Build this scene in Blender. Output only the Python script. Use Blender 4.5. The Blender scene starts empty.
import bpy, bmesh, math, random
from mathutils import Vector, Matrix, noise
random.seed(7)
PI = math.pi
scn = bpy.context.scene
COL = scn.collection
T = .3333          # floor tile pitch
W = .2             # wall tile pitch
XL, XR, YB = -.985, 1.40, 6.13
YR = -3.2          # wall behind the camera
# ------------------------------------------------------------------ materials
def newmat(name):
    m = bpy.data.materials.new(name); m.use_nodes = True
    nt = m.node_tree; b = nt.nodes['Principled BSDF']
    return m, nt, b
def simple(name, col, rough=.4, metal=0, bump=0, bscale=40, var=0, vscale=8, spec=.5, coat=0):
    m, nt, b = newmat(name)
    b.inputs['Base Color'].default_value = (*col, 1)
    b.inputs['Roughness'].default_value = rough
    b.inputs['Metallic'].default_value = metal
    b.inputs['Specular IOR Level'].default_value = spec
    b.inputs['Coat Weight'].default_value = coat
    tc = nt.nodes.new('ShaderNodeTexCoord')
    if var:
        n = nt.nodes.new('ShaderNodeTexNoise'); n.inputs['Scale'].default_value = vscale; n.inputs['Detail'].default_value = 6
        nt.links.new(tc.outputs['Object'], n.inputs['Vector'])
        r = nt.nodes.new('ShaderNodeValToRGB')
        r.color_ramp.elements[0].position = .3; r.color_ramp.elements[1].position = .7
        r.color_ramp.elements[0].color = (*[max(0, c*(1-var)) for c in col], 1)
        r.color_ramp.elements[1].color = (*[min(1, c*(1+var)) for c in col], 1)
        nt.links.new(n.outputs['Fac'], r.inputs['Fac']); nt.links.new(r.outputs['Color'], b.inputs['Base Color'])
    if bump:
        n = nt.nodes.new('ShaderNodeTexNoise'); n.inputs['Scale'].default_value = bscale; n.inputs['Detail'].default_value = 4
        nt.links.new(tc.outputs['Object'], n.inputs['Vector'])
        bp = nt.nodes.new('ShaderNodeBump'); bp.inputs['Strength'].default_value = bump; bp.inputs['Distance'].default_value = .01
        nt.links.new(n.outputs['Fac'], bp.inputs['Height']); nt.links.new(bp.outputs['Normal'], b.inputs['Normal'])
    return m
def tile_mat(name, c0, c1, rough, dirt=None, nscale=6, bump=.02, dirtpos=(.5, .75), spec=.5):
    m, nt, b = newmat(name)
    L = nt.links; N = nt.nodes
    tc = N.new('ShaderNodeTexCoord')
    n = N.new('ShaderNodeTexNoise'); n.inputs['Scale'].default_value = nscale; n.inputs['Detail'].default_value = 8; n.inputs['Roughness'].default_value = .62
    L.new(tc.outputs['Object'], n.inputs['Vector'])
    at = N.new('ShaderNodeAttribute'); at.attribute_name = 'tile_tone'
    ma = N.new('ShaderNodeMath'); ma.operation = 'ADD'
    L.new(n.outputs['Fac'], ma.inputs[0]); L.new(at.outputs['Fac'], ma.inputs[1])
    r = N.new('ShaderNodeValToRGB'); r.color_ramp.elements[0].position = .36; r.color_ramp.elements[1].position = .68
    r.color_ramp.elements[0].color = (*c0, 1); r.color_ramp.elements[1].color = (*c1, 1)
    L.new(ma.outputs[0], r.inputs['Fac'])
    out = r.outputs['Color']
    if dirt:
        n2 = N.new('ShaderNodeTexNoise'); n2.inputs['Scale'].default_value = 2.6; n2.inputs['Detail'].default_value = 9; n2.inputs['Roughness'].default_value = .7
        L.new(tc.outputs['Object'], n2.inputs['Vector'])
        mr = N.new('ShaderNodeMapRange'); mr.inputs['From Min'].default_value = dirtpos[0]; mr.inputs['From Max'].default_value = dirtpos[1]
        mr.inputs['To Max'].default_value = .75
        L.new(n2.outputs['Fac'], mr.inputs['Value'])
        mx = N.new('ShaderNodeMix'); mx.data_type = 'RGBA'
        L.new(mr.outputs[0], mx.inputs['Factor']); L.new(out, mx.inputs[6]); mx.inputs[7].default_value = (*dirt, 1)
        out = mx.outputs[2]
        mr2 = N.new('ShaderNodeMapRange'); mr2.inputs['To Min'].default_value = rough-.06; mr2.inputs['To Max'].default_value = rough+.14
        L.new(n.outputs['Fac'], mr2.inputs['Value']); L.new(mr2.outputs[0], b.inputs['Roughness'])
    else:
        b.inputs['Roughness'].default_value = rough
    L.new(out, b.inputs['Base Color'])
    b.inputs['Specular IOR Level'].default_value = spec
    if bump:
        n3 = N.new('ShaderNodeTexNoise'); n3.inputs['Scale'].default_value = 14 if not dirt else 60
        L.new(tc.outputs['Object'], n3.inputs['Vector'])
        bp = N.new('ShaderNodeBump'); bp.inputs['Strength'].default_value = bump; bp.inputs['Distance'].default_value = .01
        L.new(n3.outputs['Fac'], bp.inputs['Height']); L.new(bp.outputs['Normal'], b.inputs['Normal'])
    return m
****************
▸ **Direction**
Type out the material again exactly as presented.

▸ **Task solution**
Build this scene in Blender. Output only the Python script. Use Blender 4.5. The Blender scene starts empty.
import bpy, bmesh, math, random
from mathutils import Vector, Matrix, noise
random.seed(7)
PI = math.pi
scn = bpy.context.scene
COL = scn.collection
T = .3333          # floor tile pitch
W = .2             # wall tile pitch
XL, XR, YB = -.985, 1.40, 6.13
YR = -3.2          # wall behind the camera
# ------------------------------------------------------------------ materials
def newmat(name):
    m = bpy.data.materials.new(name); m.use_nodes = True
    nt = m.node_tree; b = nt.nodes['Principled BSDF']
    return m, nt, b
def simple(name, col, rough=.4, metal=0, bump=0, bscale=40, var=0, vscale=8, spec=.5, coat=0):
    m, nt, b = newmat(name)
    b.inputs['Base Color'].default_value = (*col, 1)
    b.inputs['Roughness'].default_value = rough
    b.inputs['Metallic'].default_value = metal
    b.inputs['Specular IOR Level'].default_value = spec
    b.inputs['Coat Weight'].default_value = coat
    tc = nt.nodes.new('ShaderNodeTexCoord')
    if var:
        n = nt.nodes.new('ShaderNodeTexNoise'); n.inputs['Scale'].default_value = vscale; n.inputs['Detail'].default_value = 6
        nt.links.new(tc.outputs['Object'], n.inputs['Vector'])
        r = nt.nodes.new('ShaderNodeValToRGB')
        r.color_ramp.elements[0].position = .3; r.color_ramp.elements[1].position = .7
        r.color_ramp.elements[0].color = (*[max(0, c*(1-var)) for c in col], 1)
        r.color_ramp.elements[1].color = (*[min(1, c*(1+var)) for c in col], 1)
        nt.links.new(n.outputs['Fac'], r.inputs['Fac']); nt.links.new(r.outputs['Color'], b.inputs['Base Color'])
    if bump:
        n = nt.nodes.new('ShaderNodeTexNoise'); n.inputs['Scale'].default_value = bscale; n.inputs['Detail'].default_value = 4
        nt.links.new(tc.outputs['Object'], n.inputs['Vector'])
        bp = nt.nodes.new('ShaderNodeBump'); bp.inputs['Strength'].default_value = bump; bp.inputs['Distance'].default_value = .01
        nt.links.new(n.outputs['Fac'], bp.inputs['Height']); nt.links.new(bp.outputs['Normal'], b.inputs['Normal'])
    return m
def tile_mat(name, c0, c1, rough, dirt=None, nscale=6, bump=.02, dirtpos=(.5, .75), spec=.5):
    m, nt, b = newmat(name)
    L = nt.links; N = nt.nodes
    tc = N.new('ShaderNodeTexCoord')
    n = N.new('ShaderNodeTexNoise'); n.inputs['Scale'].default_value = nscale; n.inputs['Detail'].default_value = 8; n.inputs['Roughness'].default_value = .62
    L.new(tc.outputs['Object'], n.inputs['Vector'])
    at = N.new('ShaderNodeAttribute'); at.attribute_name = 'tile_tone'
    ma = N.new('ShaderNodeMath'); ma.operation = 'ADD'
    L.new(n.outputs['Fac'], ma.inputs[0]); L.new(at.outputs['Fac'], ma.inputs[1])
    r = N.new('ShaderNodeValToRGB'); r.color_ramp.elements[0].position = .36; r.color_ramp.elements[1].position = .68
    r.color_ramp.elements[0].color = (*c0, 1); r.color_ramp.elements[1].color = (*c1, 1)
    L.new(ma.outputs[0], r.inputs['Fac'])
    out = r.outputs['Color']
    if dirt:
        n2 = N.new('ShaderNodeTexNoise'); n2.inputs['Scale'].default_value = 2.6; n2.inputs['Detail'].default_value = 9; n2.inputs['Roughness'].default_value = .7
        L.new(tc.outputs['Object'], n2.inputs['Vector'])
        mr = N.new('ShaderNodeMapRange'); mr.inputs['From Min'].default_value = dirtpos[0]; mr.inputs['From Max'].default_value = dirtpos[1]
        mr.inputs['To Max'].default_value = .75
        L.new(n2.outputs['Fac'], mr.inputs['Value'])
        mx = N.new('ShaderNodeMix'); mx.data_type = 'RGBA'
        L.new(mr.outputs[0], mx.inputs['Factor']); L.new(out, mx.inputs[6]); mx.inputs[7].default_value = (*dirt, 1)
        out = mx.outputs[2]
        mr2 = N.new('ShaderNodeMapRange'); mr2.inputs['To Min'].default_value = rough-.06; mr2.inputs['To Max'].default_value = rough+.14
        L.new(n.outputs['Fac'], mr2.inputs['Value']); L.new(mr2.outputs[0], b.inputs['Roughness'])
    else:
        b.inputs['Roughness'].default_value = rough
    L.new(out, b.inputs['Base Color'])
    b.inputs['Specular IOR Level'].default_value = spec
    if bump:
        n3 = N.new('ShaderNodeTexNoise'); n3.inputs['Scale'].default_value = 14 if not dirt else 60
        L.new(tc.outputs['Object'], n3.inputs['Vector'])
        bp = N.new('ShaderNodeBump'); bp.inputs['Strength'].default_value = bump; bp.inputs['Distance'].default_value = .01
        L.new(n3.outputs['Fac'], bp.inputs['Height']); L.new(bp.outputs['Normal'], b.inputs['Normal'])
    return m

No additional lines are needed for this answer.